Monday, March 21, 2011

Searching for reality

This entry is a reflection on the phenomenology of Dorothy Smith, who focused on the dichotomy of concrete and abstract realities. Smith, writing in the 1960's, argued that women resided in the concrete world and men in the abstract, and because of this, the standpoint of women reflected true reality. It is a misreading of Smith to say that women have a superior essence; her argument is rooted in the dichotomy of the abstract and the concrete, not inherent gender differences.


Dorothy says there's no place like home.


Why can we not just live in the world of the abstract? Why is it important to be connected to the concrete world in some way? Is there really such a divide? Where does that divide fall? What is the concrete world, anyway? Will Dorothy and Toto ever make it back home to Kansas? The answer to the last question is yes. I'll try to address some of the others.... now.
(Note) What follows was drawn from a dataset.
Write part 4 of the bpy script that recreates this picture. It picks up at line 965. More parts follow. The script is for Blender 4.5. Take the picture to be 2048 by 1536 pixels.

I have often felt annoyed by the dichotomy of the abstract and the concrete and the dominant role that the abstract holds in the world today. Sometimes I feel that life would be the most enjoyable if I could just live in the concrete world and be a sustenance farmer, but usually these feelings are replaced by a sense of responsibility to 1) use the gifts and opportunities I've received and become a leader and 2) choose a life course that will enable me and my family to function easily in today's modern world. My reasons are not important. I share my feelings to point out that by feeling this way, I recognize that the ideas and disciplines that govern the world really are abstract, as Dorothy Smith argued. To be the man I want to be, engaging in abstract dialogue seems to be a necessary part. I suppose this idea is debatable, but I have yet to find a satisfactory alternative.

Accepting the existence of an abstract reality (ha, please notice the irony) and its supremacy in social and economic power does not eliminate our dependence on the concrete world, however. Not only do I feel a strong desire to be connected with the world in which I live, but I also find it necessary to sustain life. Looking past mere survival though, why else might we feel inclined to be more united with the “real” world of the concrete? Why do I feel that strong desire? I would suggest that one reason might be the different effects that abstract and concrete worlds have on people and their relations.

To engage in a dialogue in the abstract world requires training. It is inherently exclusive. Practicing law, for example, requires an undergraduate education, a law school education, and certification to practice law in a given state. Anyone can represent themselves in a court of law, but to do so effectively requires special training, and to do so professionally in behalf of another absolutely requires it. As students of the abstract progress further and deeper in their field of study, they find themselves increasingly alienated from those who do not reside in the same region of abstract space. If they travel far enough, they will find themselves utterly alone, speaking a language of one. Off in the distance they may see friends with whom they had once shared a common space, but they will see that these friends have also forged their own divergent paths leading to equally isolating spaces. Such is the phenomenon of Mathematicians who are unable to communicate with other mathematicians who reside in different areas of the “same” field.

In contrast to the abstract world, the world of the concrete is inherently inclusive and edifying. Feeding another person; caring for another's wounds; dressing a child; all of these actions belong in the real world, and are inherently for people. Real people. I do not believe it is coincidence that one of the most basic and successful social gatherings is a shared meal. In the act of eating together we find universal common ground. Diet restrictions aside, when we eat together we recognize that each of us are alike in that we need food to live and we find the experience pleasurable. Likewise, things like food or clothes are some of the most common gifts because of their universal applicability. Everyone is a partaker of these things in some form or another.

Though there is admittedly some abstract influence in the way we live in the concrete world, the final product or result is always something appreciated and understandable to all. I do not know all of the knowledge necessary for the construction of a well-designed and stable house, but I can still appreciate the finished product. As someone who lives in a house, I find relevance in the discipline of home-building. It includes me. This home fulfills a need, a need that most would argue to be universal.

In summary, the divide between abstract and concrete is a divide between alienation and edification. Things that alienate are abstract, and things that relate to people in a physical way are concrete. Though abstract occupying spaces does not necessarily prevent our social interaction, it is its inherent nature to be exclusive in some way and necessarily excludes to someone. The extent of its exclusiveness depends on its distance from the concrete world and its distance from common abstract space. Concrete things, in addition to satisfying the demands of survival, have greater potential to fulfill social needs and desires because of their universality and thus, inherent inclusiveness. Like Dorothy said, there is, quite literally, no place like home.